Two types of abrasive are available. Steel shot is round and provides a peened profile. Grit is irregular in shape with jagged edges. It provides better cutting action than shot and imparts an angular profile. In many cases steel grit and shot are mixed together to achieve a surface profile acceptable for coating.

Previously painted surfaces should be evaluated before coating using ASTM-D3359 Method A X-Cut Tape Test to ensure the existing coating is acceptable for overcoating.

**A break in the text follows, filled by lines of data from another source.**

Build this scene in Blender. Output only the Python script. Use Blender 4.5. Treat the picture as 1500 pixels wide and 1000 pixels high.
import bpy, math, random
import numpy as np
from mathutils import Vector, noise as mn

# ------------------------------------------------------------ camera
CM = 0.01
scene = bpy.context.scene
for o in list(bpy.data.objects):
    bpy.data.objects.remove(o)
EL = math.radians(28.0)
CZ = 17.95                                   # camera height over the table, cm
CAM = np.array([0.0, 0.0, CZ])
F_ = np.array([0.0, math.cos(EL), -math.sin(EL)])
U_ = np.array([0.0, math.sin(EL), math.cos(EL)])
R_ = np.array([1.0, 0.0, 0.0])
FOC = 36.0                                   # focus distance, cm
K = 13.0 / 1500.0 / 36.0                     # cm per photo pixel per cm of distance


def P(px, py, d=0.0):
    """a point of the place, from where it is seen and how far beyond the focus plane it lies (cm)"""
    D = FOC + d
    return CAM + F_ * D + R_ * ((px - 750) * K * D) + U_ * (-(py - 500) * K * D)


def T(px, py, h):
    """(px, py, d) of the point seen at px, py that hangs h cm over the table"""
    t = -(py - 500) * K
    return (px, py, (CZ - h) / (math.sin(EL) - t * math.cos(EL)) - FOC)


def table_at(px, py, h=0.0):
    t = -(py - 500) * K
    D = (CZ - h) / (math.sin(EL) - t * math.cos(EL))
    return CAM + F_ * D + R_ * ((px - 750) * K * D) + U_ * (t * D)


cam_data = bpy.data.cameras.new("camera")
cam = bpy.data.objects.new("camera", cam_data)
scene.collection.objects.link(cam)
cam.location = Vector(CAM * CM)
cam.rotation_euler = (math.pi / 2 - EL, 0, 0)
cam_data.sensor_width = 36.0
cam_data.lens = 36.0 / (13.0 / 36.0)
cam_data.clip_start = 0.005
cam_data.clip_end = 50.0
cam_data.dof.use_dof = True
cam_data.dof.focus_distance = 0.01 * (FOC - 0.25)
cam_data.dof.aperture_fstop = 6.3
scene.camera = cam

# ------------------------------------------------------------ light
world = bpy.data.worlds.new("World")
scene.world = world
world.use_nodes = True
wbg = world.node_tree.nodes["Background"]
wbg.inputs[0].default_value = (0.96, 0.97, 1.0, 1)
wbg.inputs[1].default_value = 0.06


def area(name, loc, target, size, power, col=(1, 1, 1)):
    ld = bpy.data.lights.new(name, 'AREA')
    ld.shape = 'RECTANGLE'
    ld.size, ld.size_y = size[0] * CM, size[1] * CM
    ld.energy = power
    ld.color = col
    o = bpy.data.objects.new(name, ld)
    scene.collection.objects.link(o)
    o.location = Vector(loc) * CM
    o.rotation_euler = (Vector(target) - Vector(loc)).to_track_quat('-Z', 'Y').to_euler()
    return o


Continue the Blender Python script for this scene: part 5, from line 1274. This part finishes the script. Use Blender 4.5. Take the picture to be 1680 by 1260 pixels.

Properly prepared concrete surfaces should have the texture of medium-grit sandpaper and should be tightly adherent, not powdery. Surface preparation of concrete is addressed in International Concrete and Repair Institute (ICRI) Technical Guideline No. 03732 Selecting and Specifying Concrete Surface Preparation for Sealers, Coatings, Polymer Overlays. This guideline outlines the proper procedure for surface preparation using various methods, and provides visual standards to determine if the preparation standards are achieved. The preferred method of concrete surface preparation, particularly for concrete floors, is shot blasting with vacuum equipment that recycles the spent shot.

New concrete should be cured for a minimum of 28 days at temperatures of above 70°F. Concrete must be as free of excessive moisture as possible, keeping in mind that the moisture content of concrete seldom falls below 15%. All grease, dirt, paint, oil, tar, glaze, laitance, efflorescence, loose mortar and cement should be removed prior to coating. Hollow areas, bug holes, honeycombs and voids should be opened and filled. Fins, form marks, protrusions and rough edges should be ground.

Surface preparation for concrete includes dry abrasive blasting, shot blasting, mechanical scarification, or suitable chemical cleaning. Detailed descriptions of the above preparation methods are described in ICRI Technical Guideline No. 03732. Remember that different methods of preparation impart different depths of surface profile, so it is important to select the method of surface preparation that matches the thickness of the coating system that will be applied.

Surface preparation methods, environmental conditions, and supporting documentation (surface profile readings, replica tape, visual documentation, etc.) should be recorded through inspection reports. Documentation of these results should be retained for future reference. Taking the time to properly prepare surfaces for painting is always a good call.

• Proper surface preparation can extend the life of an industrial paint job; improper preparation can shorten that life.
• Asking the right questions about the condition of the surface will help match the right paint to the job.
• There are different techniques for surface preparation, and different materials must be used depending on whether the surface is metal or concrete.